Все эти законы, согласно которым на сцене не должно проливать кровь, не должно говорить более, чем трем собеседникам и т. д., мне кажется, могли бы допускать у нас, как они допускали у греков, некоторые исключения. Правила благопристойности, всегда несколько произвольные, не таковы, как основные правила театрального искусства, к которым принадлежат три единства. Было бы слабостью и беспомощностью распространять действие за пределы надлежащего времени и места. Спросите у автора, который включил в пьесу слишком много происшествий, в чем причина этой ошибки. Если он прямодушен, он Вам ответит, что у него недостало таланта, чтобы заполнить пьесу одним событием, а если действие у него развертывается в течение двух дней и в двух городах, значит, он недостаточно искусен, чтобы вместить его в три часа и в ограду дворца. Совсем иначе обстоит дело с автором, который представил бы на сцене зрелище, внушающее ужас; он не нарушил бы правдоподобия, и эта смелость отнюдь не говорила бы о его слабости, а, напротив, свидетельствовала бы о большом таланте, необходимом для того, чтобы своими стихами придать истинное величие действию, которое без возвышенного стиля было бы лишь жестоким и отталкивающим.
Вот на что отважился однажды наш великий Корнель в своей «Родогуне [388] «Родогуна» – трагедия П. Корнеля, поставлена в 1645 г.
». Он выводит в этой трагедии мать, которая в присутствии двора и иноземного посла хочет отравить сына и невестку после того, как она своей собственной рукой убила другого сына.

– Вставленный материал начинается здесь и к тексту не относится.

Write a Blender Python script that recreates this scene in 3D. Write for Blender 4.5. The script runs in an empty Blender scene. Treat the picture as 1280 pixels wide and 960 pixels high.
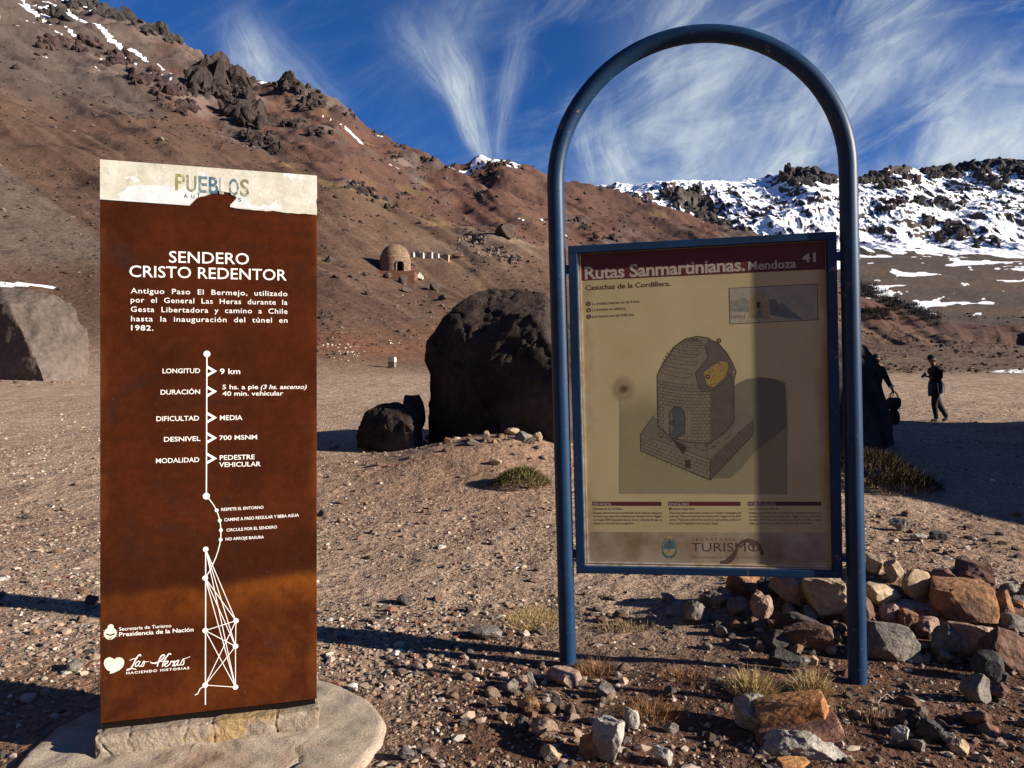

Она предлагает им кубок с отравленным вином, а когда они отказываются, полные подозрений, сама выпивает его и умирает от яда, который предназначала для них. Столь ужасные удары не должно расточать и не всякому дано наносить их. Такие новшества требуют большой осмотрительности и мастерского исполнения. Англичане сами признают, что Шекспир, например, был единственным среди них, кто умел с успехом вызывать тени и заставлять их говорить:
Within that circle none durst move but he [389] «Within that circle none durst move but he» (англ.) – «Никто, кроме него, не отважился вступить в эту сферу».
.
Чем более величественно или ужасно театральное действие, тем более пошлым оно становится, если его часто повторяют; так, подробности битв, будучи сами по себе как нельзя более страшными, оставляют нас равнодушными и наскучивают нам оттого, что слишком часто описываются в исторических сочинениях. Единственная пьеса г. Расина, которая не лишена помпезности, это его шедевр «Гофолия». Мы видим в ней ребенка на троне, его кормилицу и жрецов, которые его окружают, царицу, повелевающую своим солдатам убить его, левитов, сбегающихся, чтобы его защитить. Все это действие патетично, но если бы не был патетичным и стиль, оно показалось бы ребяческим.
Чем более желает автор поразить зрителей пышностью и торжественностью обстановки, тем более необходимо ему высказывать нечто значительное, не то он будет всего лишь декоратором, а не трагическим поэтом. Около тридцати лет назад в Париже была представлена трагедия «Монтезума» [390] «Монтезума » – трагедия французского поэта Луи Феррье (1652–1721), поставлена в 1702 г.
. Спектакль открывался необычайным зрелищем. Декорации изображали великолепный дворец в варварском вкусе, Монтезума появлялся, облаченный в диковинное одеяние, в глубине сцены располагались вооруженные луками рабы, Монтезуму окружали восемь его царедворцев, простертых ниц перед властителем, и пьеса начиналась словами, с которыми он обращался к ним:
Не бойтесь встать с колен. Царь позволяет вам
Взглянуть ему в лицо и волю дать словам.
Это зрелище очаровало зрителей, но вот и все, что было прекрасного в этой трагедии.
Что до меня, то признаюсь, я не без опасений вывел на французскую сцену римских сенаторов в красных мантиях, приступающих к подаче голосов. Я помню о том, что, когда я вывел в «Эдипе» хор фиванцев, возглашавший:
Тебя зовем, о смерть! На помощь нам приди! [391] «Тебя зовем, о смерть! И на помощь нам приди!..» – Этих строк нет в окончательном тексте трагедии, они сохранились в вариантах.
Покоя дай, о смерть! От мук освободи! –
партер не был потрясен патетикой этих стихов, как того можно было ожидать, а разразился хохотом оттого только, что они якобы звучали смешно в устах неопытных актеров. Это помешало мне в «Бруте» заставить говорить сенаторов, когда Тита обвиняют перед ними, и усилить впечатление, производимое сей ужасной сценой, выразив изумление и скорбь отцов Рима, которые несомненно должны были выказать свои чувства иначе, нежели немой сценой, которая вдобавок даже не была исполнена.